Tally the lines that include the word "picture" and reply with nothing but the total.

[Begin]

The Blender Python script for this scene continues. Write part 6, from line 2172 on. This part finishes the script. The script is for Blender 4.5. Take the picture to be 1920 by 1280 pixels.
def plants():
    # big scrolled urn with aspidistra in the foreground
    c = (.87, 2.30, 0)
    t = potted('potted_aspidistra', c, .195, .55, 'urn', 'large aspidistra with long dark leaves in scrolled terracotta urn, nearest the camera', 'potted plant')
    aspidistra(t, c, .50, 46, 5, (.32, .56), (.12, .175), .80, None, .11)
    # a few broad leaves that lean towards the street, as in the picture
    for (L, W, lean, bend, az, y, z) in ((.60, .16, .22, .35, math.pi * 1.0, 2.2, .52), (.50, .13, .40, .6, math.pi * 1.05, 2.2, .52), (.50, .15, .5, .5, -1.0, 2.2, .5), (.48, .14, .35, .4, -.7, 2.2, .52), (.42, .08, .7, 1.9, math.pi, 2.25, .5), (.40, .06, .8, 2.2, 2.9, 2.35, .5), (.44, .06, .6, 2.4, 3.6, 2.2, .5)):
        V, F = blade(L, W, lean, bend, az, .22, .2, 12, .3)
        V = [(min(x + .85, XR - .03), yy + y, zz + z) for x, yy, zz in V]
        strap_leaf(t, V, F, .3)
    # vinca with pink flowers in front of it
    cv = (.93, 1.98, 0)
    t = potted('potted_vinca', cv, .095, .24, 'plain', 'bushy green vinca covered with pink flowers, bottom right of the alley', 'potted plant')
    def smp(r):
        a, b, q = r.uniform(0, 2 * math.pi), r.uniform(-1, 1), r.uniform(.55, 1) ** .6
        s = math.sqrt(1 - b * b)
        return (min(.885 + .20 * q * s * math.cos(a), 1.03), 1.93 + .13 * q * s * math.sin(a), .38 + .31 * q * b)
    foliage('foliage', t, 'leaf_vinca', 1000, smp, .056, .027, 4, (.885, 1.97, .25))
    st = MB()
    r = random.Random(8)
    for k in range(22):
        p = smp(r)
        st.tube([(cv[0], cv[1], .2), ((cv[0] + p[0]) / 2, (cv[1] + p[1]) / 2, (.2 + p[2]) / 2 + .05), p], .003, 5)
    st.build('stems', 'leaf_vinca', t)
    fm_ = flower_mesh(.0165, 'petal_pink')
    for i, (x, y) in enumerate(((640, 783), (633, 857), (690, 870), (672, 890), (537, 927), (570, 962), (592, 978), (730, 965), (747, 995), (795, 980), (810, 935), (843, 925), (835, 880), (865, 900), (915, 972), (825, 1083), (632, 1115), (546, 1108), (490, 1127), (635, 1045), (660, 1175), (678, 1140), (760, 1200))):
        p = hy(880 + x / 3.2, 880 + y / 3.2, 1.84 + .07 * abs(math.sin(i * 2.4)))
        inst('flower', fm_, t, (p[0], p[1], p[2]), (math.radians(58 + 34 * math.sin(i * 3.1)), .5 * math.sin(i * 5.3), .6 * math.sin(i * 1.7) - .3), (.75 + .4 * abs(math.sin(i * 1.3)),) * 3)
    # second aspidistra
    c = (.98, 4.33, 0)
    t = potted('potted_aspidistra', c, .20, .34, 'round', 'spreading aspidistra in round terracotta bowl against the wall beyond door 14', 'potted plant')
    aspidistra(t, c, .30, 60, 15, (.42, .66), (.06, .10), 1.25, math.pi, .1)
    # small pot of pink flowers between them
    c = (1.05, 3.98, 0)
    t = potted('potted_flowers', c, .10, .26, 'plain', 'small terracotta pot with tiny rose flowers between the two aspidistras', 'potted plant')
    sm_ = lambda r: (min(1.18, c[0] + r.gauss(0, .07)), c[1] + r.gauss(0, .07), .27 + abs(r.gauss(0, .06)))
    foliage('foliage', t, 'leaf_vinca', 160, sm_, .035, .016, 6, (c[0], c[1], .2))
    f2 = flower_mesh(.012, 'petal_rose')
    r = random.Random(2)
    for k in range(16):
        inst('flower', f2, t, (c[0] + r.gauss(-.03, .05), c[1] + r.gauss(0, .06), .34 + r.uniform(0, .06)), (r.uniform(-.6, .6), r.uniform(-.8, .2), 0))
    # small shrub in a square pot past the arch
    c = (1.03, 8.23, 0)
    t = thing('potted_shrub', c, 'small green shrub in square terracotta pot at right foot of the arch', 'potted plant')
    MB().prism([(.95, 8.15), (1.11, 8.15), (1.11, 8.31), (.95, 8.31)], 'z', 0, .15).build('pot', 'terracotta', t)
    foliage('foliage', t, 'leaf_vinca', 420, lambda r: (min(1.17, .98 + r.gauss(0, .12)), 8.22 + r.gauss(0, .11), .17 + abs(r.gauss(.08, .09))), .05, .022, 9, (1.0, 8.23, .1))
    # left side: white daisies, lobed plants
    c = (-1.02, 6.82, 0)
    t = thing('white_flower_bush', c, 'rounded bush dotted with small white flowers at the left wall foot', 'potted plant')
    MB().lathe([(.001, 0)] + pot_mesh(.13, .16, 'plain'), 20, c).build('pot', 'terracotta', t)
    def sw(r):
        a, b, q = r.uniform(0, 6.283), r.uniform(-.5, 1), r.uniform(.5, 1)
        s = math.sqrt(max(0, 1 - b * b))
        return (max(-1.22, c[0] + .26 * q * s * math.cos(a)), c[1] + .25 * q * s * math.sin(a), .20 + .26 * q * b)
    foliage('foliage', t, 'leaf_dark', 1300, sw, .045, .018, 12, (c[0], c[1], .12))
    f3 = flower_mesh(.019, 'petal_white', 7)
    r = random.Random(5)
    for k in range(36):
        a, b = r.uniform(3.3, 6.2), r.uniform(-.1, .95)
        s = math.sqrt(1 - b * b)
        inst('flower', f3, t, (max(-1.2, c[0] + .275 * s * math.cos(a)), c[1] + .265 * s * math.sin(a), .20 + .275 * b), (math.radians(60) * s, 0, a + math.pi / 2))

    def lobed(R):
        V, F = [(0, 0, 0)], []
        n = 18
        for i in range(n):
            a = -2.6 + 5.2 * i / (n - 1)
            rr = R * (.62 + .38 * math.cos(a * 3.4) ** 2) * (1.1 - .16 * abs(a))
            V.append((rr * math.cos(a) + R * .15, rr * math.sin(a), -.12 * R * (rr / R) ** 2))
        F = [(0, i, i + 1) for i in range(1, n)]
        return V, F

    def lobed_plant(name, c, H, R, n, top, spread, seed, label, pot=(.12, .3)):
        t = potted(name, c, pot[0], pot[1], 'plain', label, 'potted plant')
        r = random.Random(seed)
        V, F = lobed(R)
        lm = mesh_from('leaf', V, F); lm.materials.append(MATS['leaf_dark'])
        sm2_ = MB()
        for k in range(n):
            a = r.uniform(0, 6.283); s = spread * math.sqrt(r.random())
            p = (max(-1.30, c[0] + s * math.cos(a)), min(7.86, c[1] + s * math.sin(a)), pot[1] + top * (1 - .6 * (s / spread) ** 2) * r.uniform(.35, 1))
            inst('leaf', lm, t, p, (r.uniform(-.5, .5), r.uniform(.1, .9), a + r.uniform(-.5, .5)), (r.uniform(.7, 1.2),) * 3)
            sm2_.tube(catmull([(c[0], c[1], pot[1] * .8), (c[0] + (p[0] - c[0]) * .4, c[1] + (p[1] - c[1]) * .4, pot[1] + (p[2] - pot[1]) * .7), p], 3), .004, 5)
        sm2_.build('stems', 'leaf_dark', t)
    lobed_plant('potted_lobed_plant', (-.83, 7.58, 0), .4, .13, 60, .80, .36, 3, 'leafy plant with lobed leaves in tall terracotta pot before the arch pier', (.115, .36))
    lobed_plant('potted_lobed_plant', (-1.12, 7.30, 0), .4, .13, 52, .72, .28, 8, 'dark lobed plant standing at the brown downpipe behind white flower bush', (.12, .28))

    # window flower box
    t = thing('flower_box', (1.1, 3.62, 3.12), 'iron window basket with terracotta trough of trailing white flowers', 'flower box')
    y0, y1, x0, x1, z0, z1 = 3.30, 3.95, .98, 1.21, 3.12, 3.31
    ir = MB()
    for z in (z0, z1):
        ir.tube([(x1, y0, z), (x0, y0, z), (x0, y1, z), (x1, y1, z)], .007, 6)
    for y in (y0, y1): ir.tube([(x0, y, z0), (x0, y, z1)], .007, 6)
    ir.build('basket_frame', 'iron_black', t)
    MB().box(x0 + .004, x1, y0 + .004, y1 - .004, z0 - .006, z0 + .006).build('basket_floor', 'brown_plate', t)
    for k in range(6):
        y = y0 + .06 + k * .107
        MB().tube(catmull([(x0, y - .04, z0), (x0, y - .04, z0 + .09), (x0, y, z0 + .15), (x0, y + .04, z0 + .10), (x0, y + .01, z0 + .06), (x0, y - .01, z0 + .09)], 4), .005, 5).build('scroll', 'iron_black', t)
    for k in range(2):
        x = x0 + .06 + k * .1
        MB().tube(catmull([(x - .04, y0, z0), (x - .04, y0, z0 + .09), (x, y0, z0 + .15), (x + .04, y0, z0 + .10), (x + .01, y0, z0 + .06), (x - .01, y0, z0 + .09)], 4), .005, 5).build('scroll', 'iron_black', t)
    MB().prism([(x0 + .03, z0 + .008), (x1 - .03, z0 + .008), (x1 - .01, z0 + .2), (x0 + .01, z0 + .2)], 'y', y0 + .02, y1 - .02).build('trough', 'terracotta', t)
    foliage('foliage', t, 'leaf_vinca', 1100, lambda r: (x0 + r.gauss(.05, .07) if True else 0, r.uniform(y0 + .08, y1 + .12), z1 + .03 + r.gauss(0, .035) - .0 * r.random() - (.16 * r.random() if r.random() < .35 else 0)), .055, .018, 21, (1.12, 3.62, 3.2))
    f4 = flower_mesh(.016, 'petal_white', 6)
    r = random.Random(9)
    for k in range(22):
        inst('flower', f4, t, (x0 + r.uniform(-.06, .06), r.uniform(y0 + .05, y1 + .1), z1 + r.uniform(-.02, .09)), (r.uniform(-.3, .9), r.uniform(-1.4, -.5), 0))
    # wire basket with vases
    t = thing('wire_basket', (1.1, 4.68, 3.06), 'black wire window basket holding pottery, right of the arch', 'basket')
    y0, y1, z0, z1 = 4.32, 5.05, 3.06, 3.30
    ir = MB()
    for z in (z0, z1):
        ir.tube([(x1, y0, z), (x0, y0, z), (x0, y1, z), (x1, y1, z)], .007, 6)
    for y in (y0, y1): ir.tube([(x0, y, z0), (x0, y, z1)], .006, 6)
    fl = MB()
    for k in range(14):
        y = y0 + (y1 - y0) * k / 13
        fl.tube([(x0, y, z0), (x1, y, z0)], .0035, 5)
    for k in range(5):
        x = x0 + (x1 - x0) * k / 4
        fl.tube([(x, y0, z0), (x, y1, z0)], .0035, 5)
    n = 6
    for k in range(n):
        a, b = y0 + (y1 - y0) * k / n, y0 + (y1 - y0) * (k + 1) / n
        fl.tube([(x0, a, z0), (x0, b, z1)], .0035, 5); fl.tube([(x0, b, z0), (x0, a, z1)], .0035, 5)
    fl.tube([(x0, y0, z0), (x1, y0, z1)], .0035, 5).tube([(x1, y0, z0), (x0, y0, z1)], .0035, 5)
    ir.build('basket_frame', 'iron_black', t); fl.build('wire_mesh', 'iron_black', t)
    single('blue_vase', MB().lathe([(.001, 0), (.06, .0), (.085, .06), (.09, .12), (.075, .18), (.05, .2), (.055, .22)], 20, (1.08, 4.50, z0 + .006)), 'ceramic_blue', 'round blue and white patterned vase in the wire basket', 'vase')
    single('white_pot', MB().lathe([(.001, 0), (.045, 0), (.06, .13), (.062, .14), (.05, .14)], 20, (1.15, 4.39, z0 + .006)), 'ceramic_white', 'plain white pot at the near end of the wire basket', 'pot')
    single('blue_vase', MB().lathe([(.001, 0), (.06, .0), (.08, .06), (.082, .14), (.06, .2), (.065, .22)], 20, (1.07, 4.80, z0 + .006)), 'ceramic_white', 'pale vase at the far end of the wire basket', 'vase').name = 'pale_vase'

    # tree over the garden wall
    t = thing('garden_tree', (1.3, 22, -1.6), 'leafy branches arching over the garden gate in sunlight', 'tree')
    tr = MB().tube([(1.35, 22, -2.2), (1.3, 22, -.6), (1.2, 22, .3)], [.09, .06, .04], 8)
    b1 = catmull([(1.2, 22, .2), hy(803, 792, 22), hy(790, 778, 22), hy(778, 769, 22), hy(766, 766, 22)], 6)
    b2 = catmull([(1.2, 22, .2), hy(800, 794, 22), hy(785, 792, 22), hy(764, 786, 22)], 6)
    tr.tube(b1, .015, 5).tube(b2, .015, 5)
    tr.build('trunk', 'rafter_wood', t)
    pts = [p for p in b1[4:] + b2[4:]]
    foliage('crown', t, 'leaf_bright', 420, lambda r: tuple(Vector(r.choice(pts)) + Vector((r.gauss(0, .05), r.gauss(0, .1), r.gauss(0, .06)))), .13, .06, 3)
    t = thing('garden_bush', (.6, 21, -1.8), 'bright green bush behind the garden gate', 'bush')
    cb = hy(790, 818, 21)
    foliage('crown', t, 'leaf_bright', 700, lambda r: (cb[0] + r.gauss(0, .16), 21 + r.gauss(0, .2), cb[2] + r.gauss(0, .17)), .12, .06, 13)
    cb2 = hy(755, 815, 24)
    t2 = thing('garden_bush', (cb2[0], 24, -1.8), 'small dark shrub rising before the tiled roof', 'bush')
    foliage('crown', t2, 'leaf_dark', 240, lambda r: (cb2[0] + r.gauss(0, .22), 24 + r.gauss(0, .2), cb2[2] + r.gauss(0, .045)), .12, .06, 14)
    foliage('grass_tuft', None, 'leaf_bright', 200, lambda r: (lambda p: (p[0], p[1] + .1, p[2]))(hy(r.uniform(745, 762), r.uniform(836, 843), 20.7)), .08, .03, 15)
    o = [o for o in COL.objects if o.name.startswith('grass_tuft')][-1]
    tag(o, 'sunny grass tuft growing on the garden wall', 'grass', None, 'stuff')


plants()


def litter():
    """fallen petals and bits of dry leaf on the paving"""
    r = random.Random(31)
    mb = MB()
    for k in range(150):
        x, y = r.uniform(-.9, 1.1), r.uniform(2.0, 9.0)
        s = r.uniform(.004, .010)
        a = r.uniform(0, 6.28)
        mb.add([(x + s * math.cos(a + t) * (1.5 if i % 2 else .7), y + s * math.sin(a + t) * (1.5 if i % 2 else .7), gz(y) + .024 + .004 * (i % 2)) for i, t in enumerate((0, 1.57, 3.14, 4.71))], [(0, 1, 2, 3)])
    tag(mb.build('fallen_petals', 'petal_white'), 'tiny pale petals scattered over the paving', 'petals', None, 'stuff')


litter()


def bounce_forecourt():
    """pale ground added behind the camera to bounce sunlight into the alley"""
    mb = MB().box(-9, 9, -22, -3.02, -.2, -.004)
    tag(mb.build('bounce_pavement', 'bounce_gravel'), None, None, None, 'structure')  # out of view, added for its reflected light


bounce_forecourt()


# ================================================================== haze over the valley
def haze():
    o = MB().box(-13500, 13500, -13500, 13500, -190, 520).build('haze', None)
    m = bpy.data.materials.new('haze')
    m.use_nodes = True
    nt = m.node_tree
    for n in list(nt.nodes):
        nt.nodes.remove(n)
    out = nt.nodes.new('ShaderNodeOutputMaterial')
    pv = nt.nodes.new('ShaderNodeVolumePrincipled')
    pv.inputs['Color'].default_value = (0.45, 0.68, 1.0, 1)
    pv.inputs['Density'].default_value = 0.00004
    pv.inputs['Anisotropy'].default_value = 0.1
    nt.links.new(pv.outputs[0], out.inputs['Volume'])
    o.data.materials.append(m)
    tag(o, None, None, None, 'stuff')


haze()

[End]

— RESPONSE TO THIS EXERCISE —
2